Der Service-Erfüllungszielwert in Attribut 8 enthält die Mindestprozentangabe für die
vereinbarungsgemäße Zustellung der E-Mails; so besagt der Wert von 98 Prozent, dass mindestens 98
von 100 E-Mails mit den zugesagten Qualitäten ihr Ziel erreichen. Für den Fall, dass
Beeinträchtigungen oder Störungen auftreten, sagt der Service-Provider in Attribut 9 zu, wie lange
es maximal dauern wird, bis die E-Mail-Zustellung zu Ende geführt oder neu ausgeführt wird.
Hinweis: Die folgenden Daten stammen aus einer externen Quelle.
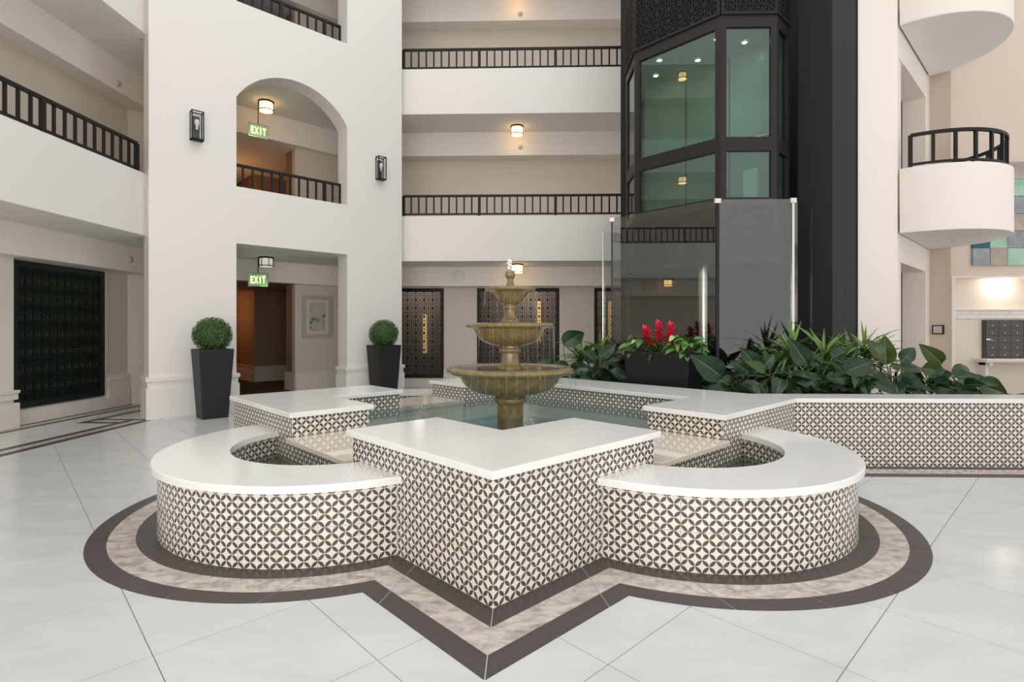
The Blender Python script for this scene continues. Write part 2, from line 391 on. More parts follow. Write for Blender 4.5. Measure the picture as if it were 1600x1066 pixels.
# ------------------------------------------------------------------ corner wall (45 degrees) with arches
OX, OY = -5.05, 7.10
def TC(p): return (OX + (p[0] - p[1]) * R2, OY + (p[0] + p[1]) * R2, p[2])
MA, MBB, ML, TH = 1.09, 2.84, 3.913, .34
MID = (MA + MBB) / 2; HWD = (MBB - MA) / 2; RISE = .51; RAR = (HWD ** 2 + RISE ** 2) / (2 * RISE)
b = MB()
b.box(0, MA, 0, TH, 0, 9.3, TC); b.box(MBB, ML, 0, TH, 0, 9.3, TC)
def arch_z(m, k): return 4.64 + F2 * k - (RAR - RISE) + sqrt(max(0, RAR ** 2 - (m - MID) ** 2))
b.box(MA, MBB, 0, TH, SOF[0], PAR[0], TC)
for k in (0, 1):
    top = PAR[k + 1] if k == 0 else 9.3; n = 28
    for i in range(n):
        m0, m1 = MA + (MBB - MA) * i / n, MA + (MBB - MA) * (i + 1) / n
        z0, z1 = arch_z(m0, k), arch_z(m1, k)
        P = [(m0, 0, z0), (m1, 0, z1), (m1, 0, top), (m0, 0, top)]; Q = [(x, TH, z) for x, y, z in P]
        P = [TC(p) for p in P]; Q = [TC(p) for p in Q]
        b.face(P); b.face(Q[::-1]); b.face([P[1], P[0], Q[0], Q[1]]); b.face([P[3], P[2], Q[2], Q[3]])
wc = struct('wall_corner', b, M_WALL)
b = MB()
for m0, m1 in ((-.0, MA), (MBB, ML)):
    for e, z0, z1 in ((.035, 0, .41), (.02, .41, .50), (.04, .50, .555)):
        b.box(m0 - e, m1 + e, -e, TH + e * .5, z0, z1, TC)
struct('baseboard_corner', b, M_TRIM if False else M_WALL)
# corridor behind the corner wall, one per storey
for k in range(3):
    zf, zs = FLR[k], SOF[k]
    b = MB()
    b.box(-.35, .85, 1.95, 2.10, zf, zs, TC); b.box(2.729, 4.05, 1.95, 2.10, zf, zs, TC)
    obj('corridor_wall', b, M_BEIGE, wc)
    b = MB(); b.box(2.729, 2.85, 2.10, 2.40, zf, zs, TC); b.box(2.85, 5.0, 2.30, 2.40, zf, zs, TC); b.box(2.76, 5.0, 4.38, 4.48, zf, zs, TC); b.box(2.76, 2.86, 4.48, 8, zf, zs, TC); b.box(.75, .85, 2.1, 8, zf, zs, TC); b.box(.75, 2.86, 8, 8.1, zf, zs, TC); b.box(4.9, 5.0, 2.4, 4.4, zf, zs, TC)
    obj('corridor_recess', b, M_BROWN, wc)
    b = MB(); b.box(.3, 3.72, 1.79, 1.96, BULKZ[k], zs - .001, TC); obj('bulkhead', b, M_BULK, wc)
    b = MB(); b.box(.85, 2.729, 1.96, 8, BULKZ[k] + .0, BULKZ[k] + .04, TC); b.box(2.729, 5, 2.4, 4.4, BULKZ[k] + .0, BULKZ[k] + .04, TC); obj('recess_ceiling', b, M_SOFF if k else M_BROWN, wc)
    b = MB(); b.box(-1.6, 5.2, TH, 2.0, zs + .0004, zs + .267, TC); b.box(.7, 5.0, 2.0, 8.1, zs, zs + .267, TC); obj('soffit', b, M_SOFF, wc)
    b = MB(); b.box(.85, 4.9, 2.41, 8, zf + .001, zf + .006, TC); b.box(.85, 2.72, 1.9 if k else .8, 2.41, zf + .001, zf + .006, TC); obj('carpet', b, M_CARPET, wc)
    b = MB()
    for e, z0, z1 in ((.04, 0, .24), (.025, .24, .33), (.04, .33, .36)):
        b.box(2.729 - e, 4.0, 1.95 - e, 1.951, zf + z0, zf + z1, TC); b.box(2.729 - e, 2.73, 1.95 - e, 2.40, zf + z0, zf + z1, TC)
    obj('skirting', b, M_TRIM, wc)
    b = MB()
    for e, z0, z1 in ((.04, 0, .24), (.025, .24, .33), (.04, .33, .36)):
        b.box(2.76 - e, 4.9, 4.38 - e, 4.381, zf + z0, zf + z1, TC); b.box(2.76 - e, 2.761, 4.38 - e, 8, zf + z0, zf + z1, TC)
    obj('skirting', b, M_BEIGE, wc)  # recess skirting: tint of the warm corridor light put into its colour
    if k < 2: point('corridor_lamp', TC((1.9, 3.8, zf + 1.1)) if k else TC((1.9, 5.2, 1.7)), 16 if k else 11, (1, .47, .17), .08)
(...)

Für die
Dauer der E-Mail-Zustellung beinhaltet Attribut 10 (meist gestufte) Mindestangaben, zum Beispiel
die Standarddauer von maximal zehn Minuten, bei schneller Zustellung maximal fünf Minuten und bei
Expresszustellung maximal zwei Minuten.
Die Serviceerbringungseinheit wird in Attribut 11 mit der an eine gültige E-Mail-Adresse
zugestellten E-Mail benannt. Abschließend nennt Attribut 12 den Servicepreis, zum Beispiel einen
Fixpreisanteil für den Servicezugang pro Servicekonsument und Kalenderjahr und einen Fixpreis pro
zugestellter E-Mail.
Jeder ICT-basierte Business Support Service lässt sich im Servicekatalog mit seinen zwölf
Attributen und Basisattributwerten auf einer DIN-A4-Seite eindeutig und vollständig darstellen und
entsprechend anbieten. Die Basisspezifikation eines ausgewählten Serviceangebots wird aus dem
Katalog in die SLA-Vorlage übernommen und an die Bedürfnisse des Servicekunden und seiner
Servicekonsumenten angepasst. Per Unterschrift unter das SLA beauftragt der Servicekunde die
Serviceerbringung für die von ihm bedachten Servicekonsumenten, zum Beispiel die Mitarbeiter seiner
Abteilung. Auf der Basis dieser Servicespezifikation kann der Service-Provider die
Serviceerbringung vorbereiten und organisieren, und beide Seiten können jeweils objektiv
feststellen, ob der Service mit den vereinbarten Qualitäten erbracht worden ist.